Alle Prognosen, die weiter von einem Anstieg des Primärenergieverbrauchs in der DDR bis zum Jahr 2000 ausgingen, seien „unrealistisch“, weil das Land einen „erheblichen Modernitätsrückstand der Energieversorung“ aufholen werde, der auch im Westen in den siebziger und achtziger Jahren zu einer Stagnation des Verbrauchs geführt habe. In der DDR stehe die sogenannte „Entkopplung von Wirtschaftswachstum und Energieverbrauch“ noch aus: Die Wirtschaftsleistung je Einwohner liegt heute um knapp ein Drittel niedriger als in der BRD, der Pro-Kopf -Primärenergieverbrauch dagegen um reichlich ein Fünftel darüber. So kommen die Autoren zu dem Resultat, daß der Primärenergieverbrauch in der DDR (bei konstantem Stromverbrauch) jährlich um zwei Prozent sinken wird. Unter dieser Annahme soll der Braunkohleeinsatz in Kraftwerken bis zum Jahr 2000 von derzeit 170 Millionen Tonnen auf 70 Millionen gesenkt werden. Die SO2-Emissionen sollen sich gleichzeitig mit dem Einbau moderner Rauchgasentgiftungsanlagen um 95 Prozent, die CO2-Emissionen um mindestens 35 Prozent und die Staubemissionen sogar um 98 Prozent reduzieren.

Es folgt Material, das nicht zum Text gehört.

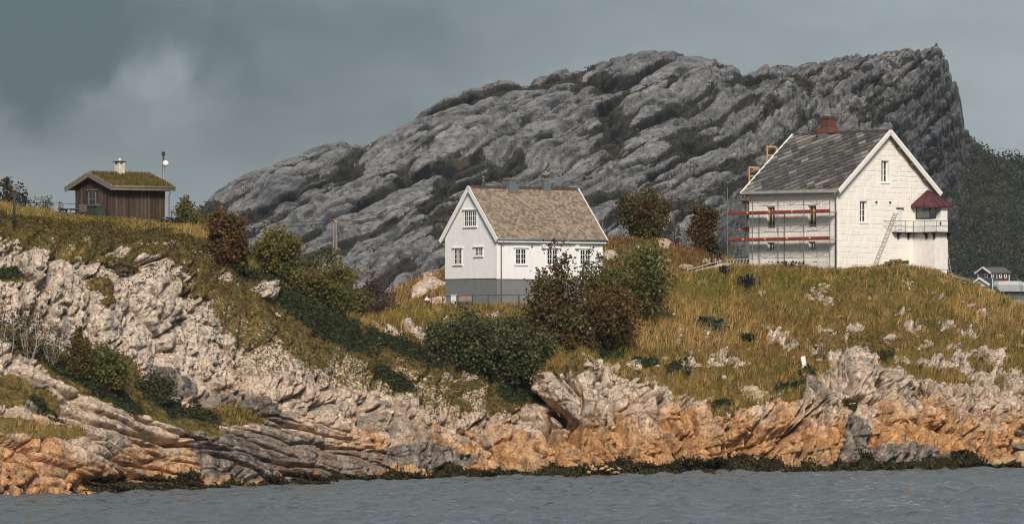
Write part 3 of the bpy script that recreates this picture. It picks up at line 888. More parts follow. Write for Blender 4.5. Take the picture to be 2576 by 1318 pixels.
# ------------------------------------------------------------------ the sound
def build_sea():
    far_x = np.array([60, 66, 80, 110, 180, 350, 700, 1500, 4000.])
    xs = np.concatenate([-far_x[::-1][:-1], np.arange(-60, 60.01, 0.36), far_x[1:]])
    ys = np.concatenate([[-400, -100, 0, 60, 110, 140], np.arange(162, 352, 0.27), [353, 358, 370, 420, 600, 1200, 3000, 9000.]])
    X, Y = np.meshgrid(xs, ys)
    r = np.random.default_rng(3)
    Z = np.zeros_like(X)
    for i in range(46):
        lam = 0.55 * (2.3 / 0.55) ** r.random()
        th = R(90) + r.normal() * 0.36 + 0.12
        k = 2 * math.pi / lam
        Z += 0.021 * lam ** 0.8 * np.sin(k * (X * math.cos(th) + Y * math.sin(th)) + r.random() * 6.3)
    gust = 0.65 + 0.7 * sst(fbm(X / 22, Y / 9, 0, 301, 3), -0.4, 0.5)
    Z = Z * gust
    Z += 0.10 * (0.22 - np.abs(pn(X / 2.6, Y / 1.1, 0, 311))) + 0.05 * (0.2 - np.abs(pn(X / 1.1, Y / 0.6, 0, 312)))
    near = sst(Y, 150, 170) * (1 - sst(np.abs(X), 54, 62)) * (1 - sst(Y, 345, 352))
    Z = Z * near
    me = np_mesh('sea', np.stack([X, Y, Z], -1).reshape(-1, 3), grid_faces(*X.shape), True)
    o = link_mesh('sea', me, sea_mat())
    tag(o, kind='structure')

build_sea()

def build_haze(density):
    mb = MB().box(-900, 900, -30, 2700, -3.0, 190)
    m = bpy.data.materials.new('haze')
    m.use_nodes = True
    g = NT(m.node_tree)
    out = g.n('ShaderNodeOutputMaterial')
    vol = g.n('ShaderNodeVolumePrincipled')
    vol.inputs['Density'].default_value = density
    vol.inputs['Color'].default_value = (0.62, 0.76, 0.92, 1)
    g.t.links.new(vol.outputs[0], out.inputs['Volume'])
    tag(mb.build('haze', m), kind='stuff')

build_haze(0.00004)
# ------------------------------------------------------------------ shared materials
M_WHITE = plain('white_paint', (0.84, 0.84, 0.84), 0.55, 0.05, 2.0, streak=0.16, dirt=(0.60, 0.57, 0.53))
M_TRIM = plain('white_trim', (0.82, 0.82, 0.81), 0.5, 0.04, 3.0)
M_MASON = plain('limewashed_stone', (0.82, 0.775, 0.725), 0.85, 0.07, 1.2, bump=0.25, streak=0.45, dirt=(0.56, 0.43, 0.33))
M_BAYWHITE = plain('weathered_white_boards', (0.77, 0.75, 0.72), 0.7, 0.08, 2.0, streak=0.55, dirt=(0.56, 0.50, 0.46))
M_GREYBASE = plain('grey_foundation', (0.185, 0.19, 0.20), 0.85, 0.10, 2.0, bump=0.2)
M_GLASS = plain('window_glass', (0.020, 0.024, 0.028), 0.08, 0.5, 1.5, spec=0.6)
M_LEAD = plain('lead_sheet', (0.165, 0.18, 0.188), 0.5, 0.15, 3.0, metal=0.3)
M_RIDGE = plain('ridge_tile', (0.060, 0.036, 0.031), 0.8, 0.3, 4.0)
M_DARKMETAL = plain('black_iron', (0.022, 0.023, 0.026), 0.6, 0.3, 6.0)
M_GALV = plain('galvanised_tube', (0.20, 0.215, 0.225), 0.45, 0.25, 6.0, metal=0.4)
M_PIPE = plain('grey_pipe', (0.24, 0.235, 0.235), 0.6, 0.2, 3.0)
M_TOERED = plain('red_board', (0.34, 0.035, 0.032), 0.65, 0.3, 2.0)
M_YELLOW = plain('yellow_patch', (0.72, 0.46, 0.04), 0.6, 0.15, 5.0)
M_PLANK = plain('scaffold_plank', (0.34, 0.29, 0.23), 0.8, 0.25, 4.0)
M_NEWWOOD = plain('new_timber', (0.50, 0.29, 0.11), 0.75, 0.15, 4.0)
M_OLDWOOD = plain('old_timber', (0.215, 0.165, 0.125), 0.85, 0.35, 3.0, stretch=(4, 4, 1))
M_GREYWOOD = plain('silvered_timber', (0.185, 0.16, 0.14), 0.85, 0.3, 4.0)
M_BRICK = None
M_REDROOF = plain('red_sheet_metal', (0.088, 0.022, 0.026), 0.42, 0.35, 1.6, metal=0.15)
M_CONCRETE = plain('concrete', (0.33, 0.32, 0.30), 0.9, 0.15, 2.0, bump=0.3)

def brick_mat():
    m, g, b = mat_new('red_brick')
    tc = g.n('ShaderNodeTexCoord').outputs['Object']
    sp = g.n('ShaderNodeSeparateXYZ')
    g.put(sp.inputs[0], tc)
    cb = g.n('ShaderNodeCombineXYZ')
    g.put(cb.inputs[0], g.math('ADD', sp.outputs[0], sp.outputs[1]))
    g.put(cb.inputs[1], sp.outputs[2])
    bt = g.n('ShaderNodeTexBrick')
    g.put(bt.inputs['Vector'], cb.outputs[0])
    bt.inputs['Color1'].default_value = (0.15, 0.042, 0.025, 1)
    bt.inputs['Color2'].default_value = (0.10, 0.03, 0.02, 1)
    bt.inputs['Mortar'].default_value = (0.075, 0.045, 0.036, 1)
    bt.inputs['Scale'].default_value = 1.0
    bt.inputs['Brick Width'].default_value = 0.25
    bt.inputs['Row Height'].default_value = 0.077
    bt.inputs['Mortar Size'].default_value = 0.008
    n = g.noise(tc, 2.5, 5.0, 0.7)
    g.put(b.inputs['Base Color'], g.mix(g.rng(n, 0.45, 0.75, 0, 0.6), bt.outputs[0], (0.07, 0.045, 0.038)))
    b.inputs['Roughness'].default_value = 0.9
    return m
M_BRICK = brick_mat()

def var_mat(name, stops, rough=0.85, attr=None):
    """one colour per piece, from the object's own random number or from a face attribute"""
    m, g, b = mat_new(name)
    if attr:
        r = g.attr(attr)
    else:
        r = g.n('ShaderNodeObjectInfo').outputs['Random']
    c = g.ramp(r, stops)
    tc = g.n('ShaderNodeNewGeometry').outputs['Position']
    n = g.noise(tc, 5.0, 5.0, 0.7)
    c = g.mix(g.rng(n, 0.35, 0.75, 0.0, 0.5), c, g.mix(0.5, c, (0.06, 0.055, 0.045)))
    g.put(b.inputs['Base Color'], c)
    b.inputs['Roughness'].default_value = rough
    return m

# ------------------------------------------------------------------ flat polygons
def clip_poly(poly, a, b, c):
    """keep the side a*x + b*y <= c"""
    out = []
    n = len(poly)
    for i in range(n):
        p, q = poly[i], poly[(i + 1) % n]
        dp, dq = a * p[0] + b * p[1] - c, a * q[0] + b * q[1] - c
        if dp <= 0:
            out.append(p)
        if (dp < 0 < dq) or (dq < 0 < dp):
            t = dp / (dp - dq)
            out.append((p[0] + (q[0] - p[0]) * t, p[1] + (q[1] - p[1]) * t))
    return out

def clip_convex(poly, shape):
    """clip to a convex counter-clockwise shape"""
    n = len(shape)
    for i in range(n):
        (x0, y0), (x1, y1) = shape[i], shape[(i + 1) % n]
        nx, ny = (y1 - y0), -(x1 - x0)
        poly = clip_poly(poly, nx, ny, nx * x0 + ny * y0)
        if len(poly) < 3:
            return []
    return poly

def area2(poly):
    return 0.5 * sum(poly[i][0] * poly[(i + 1) % len(poly)][1] - poly[(i + 1) % len(poly)][0] * poly[i][1] for i in range(len(poly)))

class Frame:
    """wall frame: a along the wall, b up, c outward"""
    def __init__(self, o, r, n, up=(0, 0, 1)):
        self.o, self.r, self.n, self.u = Vector(o), Vector(r).normalized(), Vector(n).normalized(), Vector(up).normalized()
    def __call__(self, a, b, c=0.0):
        return self.o + self.r * a + self.u * b + self.n * c

def wall_with_holes(fr, shape, holes, depth):
    """wall face over a convex outline with openings, plus their reveals"""
    mb = MB()
    A = sorted({p[0] for p in shape} | {h[0] for h in holes} | {h[1] for h in holes})
    B = sorted({p[1] for p in shape} | {h[2] for h in holes} | {h[3] for h in holes})
    for a0, a1 in zip(A, A[1:]):
        for b0, b1 in zip(B, B[1:]):
            ca, cb = (a0 + a1) / 2, (b0 + b1) / 2
            if any(h[0] < ca < h[1] and h[2] < cb < h[3] for h in holes):
                continue
            p = clip_convex([(a0, b0), (a1, b0), (a1, b1), (a0, b1)], shape)
            if len(p) >= 3 and abs(area2(p)) > 1e-5:
                mb.add([fr(x, y, 0) for x, y in p], [tuple(range(len(p)))])
    for a0, a1, b0, b1 in holes:
        q = [(a0, b0), (a1, b0), (a1, b1), (a0, b1)]
        for (x0, y0), (x1, y1) in zip(q, q[1:] + q[:1]):
            mb.add([fr(x0, y0, 0), fr(x0, y0, -depth), fr(x1, y1, -depth), fr(x1, y1, 0)], [(0, 1, 2, 3)])
    return mb

def window(parent, fr, a, b, w, h, sashes=2, cols=2, rows=3, casing=0.09, proud=0.03, head=True, sill=True, glass_at=0.006, mat=None, rowh=None, bars=0.028, skirt=True):
    """window > pane; casing, sashes, glazing bars and panes each of their own"""
    mat = mat or M_TRIM
    mb = MB()
    c0, c1 = glass_at - 0.004, glass_at + proud
    mb.fbox(fr, a, a + casing, b, b + h, c0, c1).fbox(fr, a + w - casing, a + w, b, b + h, c0, c1)
    mb.fbox(fr, a + casing, a + w - casing, b + h - casing, b + h, c0, c1 - 0.001).fbox(fr, a + casing, a + w - casing, b, b + casing, c0, c1 - 0.001)
    win = mb.build('window', mat, parent)
    if head:
        MB().fbox(fr, a - 0.12, a + w + 0.12, b + h + 0.012, b + h + 0.06, c0, c1 + 0.09).build('window_hood', mat, win)
    if sill:
        MB().fbox(fr, a - 0.06, a + w + 0.06, b - 0.05, b - 0.004, c0, c1 + 0.06).build('sill', mat, win)
        if skirt:
            MB().fbox(fr, a - 0.02, a + w + 0.02, b - 0.13, b - 0.054, c0, c1 - 0.008).build('apron', mat, win)
    sw = (w - 2 * casing) / sashes
    bar = MB()
    ih = h - 2 * casing
    cum = [0]
    for r in (rowh or [1.0 / rows] * rows):
        cum.append(cum[-1] + r)
    pane_me = {}
    for s in range(sashes):
        s0 = a + casing + s * sw
        st = 0.05
        bar.fbox(fr, s0 + 0.001, s0 + st, b + casing, b + h - casing, c0, c1 - 0.008).fbox(fr, s0 + sw - st, s0 + sw - 0.001, b + casing, b + h - casing, c0, c1 - 0.008)
        for c in range(1, cols):
            x = s0 + st + (sw - 2 * st) * c / cols
            bar.fbox(fr, x - bars / 2, x + bars / 2, b + casing, b + h - casing, c0, c1 - 0.014)
        for r in range(1, len(cum) - 1):
            y = b + casing + ih * cum[r]
            bar.fbox(fr, s0 + st, s0 + sw - st, y - bars / 2, y + bars / 2, c0, c1 - 0.017)
        for c in range(cols):
            for r in range(len(cum) - 1):
                x0, x1 = s0 + st + (sw - 2 * st) * c / cols, s0 + st + (sw - 2 * st) * (c + 1) / cols
                y0, y1 = b + casing + ih * cum[r], b + casing + ih * cum[r + 1]
                t = random.uniform(-0.004, 0.004)
                MB().add([fr(x0, y0, glass_at + t), fr(x1, y0, glass_at - t), fr(x1, y1, glass_at - t), fr(x0, y1, glass_at + t),
                          fr(x0, y0, glass_at - 0.02), fr(x1, y0, glass_at - 0.02), fr(x1, y1, glass_at - 0.02), fr(x0, y1, glass_at - 0.02)],
                         [(0, 1, 2, 3), (7, 6, 5, 4), (0, 4, 5, 1), (1, 5, 6, 2), (2, 6, 7, 3), (3, 7, 4, 0)]).build('pane', M_GLASS, win)
    bar.build('glazing_bars', mat, win)
    return win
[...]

Für die Rekonstruktion, den Neu- beziehungsweise Ausbau von insgesamt 22.450 Megawatt-Kraftwerkskapazität errechneten Professor Jänicke und seine Mitarbeiter Investionskosten von 33,7 Milliarden Mark. Diese Zahl liegt weit niedriger als jene 50 Milliarden DM, die ebenfalls gestern der Ostberliner Umweltstaatssekretär Uwe Pautz für den Umbau des Energiesektors in der DDR gegenüber 'dpa‘ nannte. Pautz will den Atomstrom-Anteil - vor der Greifswald-Stillegung etwa zehn Prozent - deutlich erhöhen.

Die Autoren der Studie setzen für das jetzige DDR-Gebiet im Kern genau auf jene Energiestruktur, die sich in der Bundesrepublik aufgrund der festgefahrenen Monopolstellung der Energie- und Stromkonzerne bis heute nicht hat durchsetzen lassen. Dazu gehört auch die Gründung von dezentralen Stadtwerken. Die Überführung der volkseigenen Kraftwerke und Netze in kommunales Eigentum gehöre zu den vorrangigen Aufgaben der nächsten Zeit, erklärte der Bundestagsabgeordnete der Grünen Eckhard Stratmann in Bonn. Sollte sich die Monopolstruktur der Energieversorgungsunternehmen jedoch auch in der DDR durchsetzen, sei „die Chance für eine ökologische Energiepolitik“ auf dem Gebiet der DDR vertan. Die DDR -Regierung ist da genau auf dem „richtigen“ Weg. Umweltstaatssekretär Pautz versprach gestern die völlige Umstrukturierung des DDR-Leitungsnetzes und ein einheitliches Verbundnetz für das vereinigte Deutschland.